Crucially, EASA’s proposal allows flight schedules that are outright dangerous, for example allowing a pilot to land an airplane – full of passengers – at the end of a 22 hour work day. Under these new rules, pilots and cabin crew will be flying while dangerously fatigued, landing aircraft after excessively long flight duties, often after multiple take-offs and landings, and insufficient rest periods.

“What are the chances that [an accident] will happen?
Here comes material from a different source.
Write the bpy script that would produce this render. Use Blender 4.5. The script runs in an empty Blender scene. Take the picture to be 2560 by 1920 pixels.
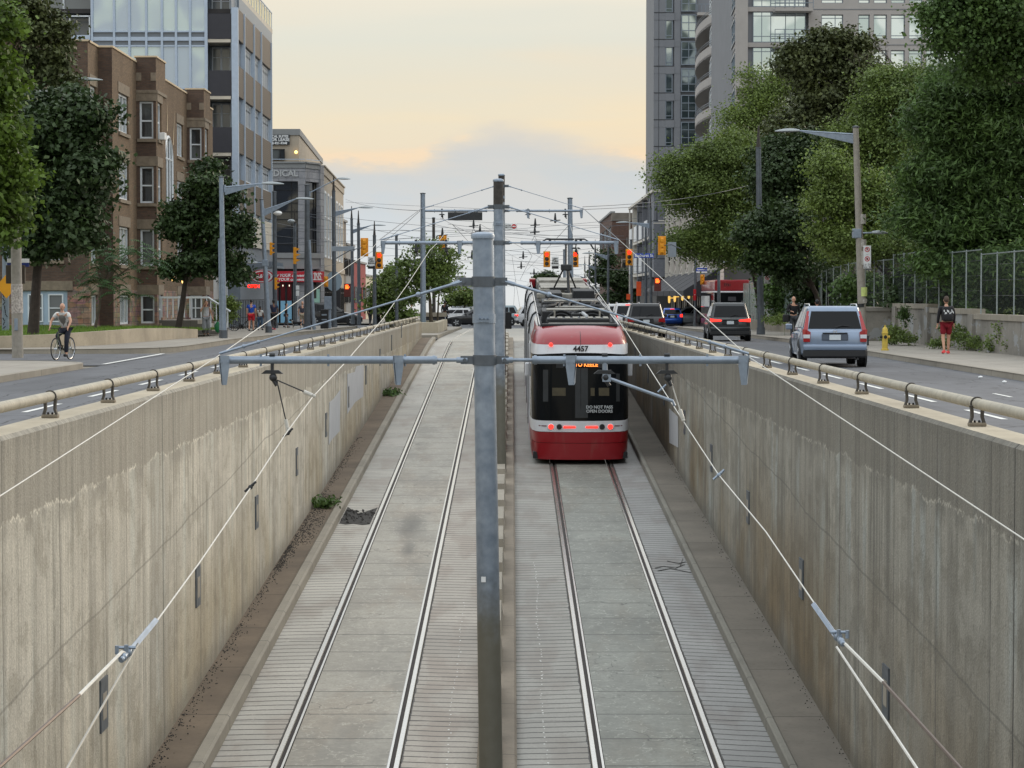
import bpy, bmesh, math, random
import numpy as np
from mathutils import Vector, Matrix, Euler
R = math.radians
random.seed(7)
SC = bpy.context.scene
COL = SC.collection
F = 5650.0; ZC = 1.93
PITCH = math.atan(218.0/F)

def at(px, py, Y):
    """photo pixel + depth -> world point"""
    u = (px-1280)/F; v = (960-py)/F
    dy = math.cos(PITCH)+v*math.sin(PITCH); dz = -math.sin(PITCH)+v*math.cos(PITCH)
    return Vector((u*Y/dy, Y, ZC+dz*Y/dy))
def zat(py, Y): return at(1280, py, Y).z
def xat(px, Y): return at(px, 742, Y).x
def road(Y):
    if Y < 95: return 0.0
    if Y < 195: return -0.55*(Y-95)/100
    return -0.55-0.006*(Y-195)
def ramp(Y):
    s = -4.96+0.0464*Y; t = road(Y)
    return .5*(s+t-math.sqrt((s-t)**2+.06))

# ---------------------------------------------------------------- tagging
def tag(o, label=None, cat=None, group=None, kind=None):
    if label: o['label'] = label
    if cat: o['category'] = cat
    if group: o['group'] = group
    if kind: o['kind'] = kind
    return o
def empty(name, loc=(0,0,0), rz=0.0, label=None, cat=None, group=None):
    o = bpy.data.objects.new(name, None); COL.objects.link(o)
    o.empty_display_size = .3
    o.location = loc; o.rotation_euler = (0,0,rz)
    return tag(o, label, cat, group)
def origin(o):
    v = Vector((0,0,0))
    while o is not None:
        v += Vector(o.location); o = o.parent
    return v
def copy_tree(o, loc=None, rz=None, label=None, group=None, parent=None):
    c = o.copy(); COL.objects.link(c)
    if parent: c.parent = parent
    if loc is not None: c.location = loc
    if rz is not None: c.rotation_euler[2] = rz
    if label: c['label'] = label
    if group: c['group'] = group
    for ch in list(o.children): copy_tree(ch, parent=c)
    return c
KIDS = {}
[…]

One in 20,000,000?,” thought Scott Maurer, father of Lorin Maurer, passenger 3A, who lost her life when Continental (Colgan) Flight 3407 crashed in 2009. “Sadly”, he says, “I now know that fatigued pilots increase those odds exponentially.”

Authorities and politicians often need a fatal wake-up call before they are ready to introduce strict safety rules. In the USA, it wasn’t until after the deadly Colgan Air plane crash that the issue of pilot fatigue came under scrutiny and new safety rules were adopted.

This is why in a letter to Siim Kallas, Vice-President of the European Commission and Commissioner responsible for transport, Scott Maurer is calling on the EU to review the EASA proposal very carefully.

If not, what are the odds that European passengers will escape an accident with the pilots nodding off in the cockpit?

Note: Surveys among European airline pilots show that 50-54% of them say their already fell asleep in the cockpit without agreeing this with their colleague and 71-90% say they make errors due to being fatigued.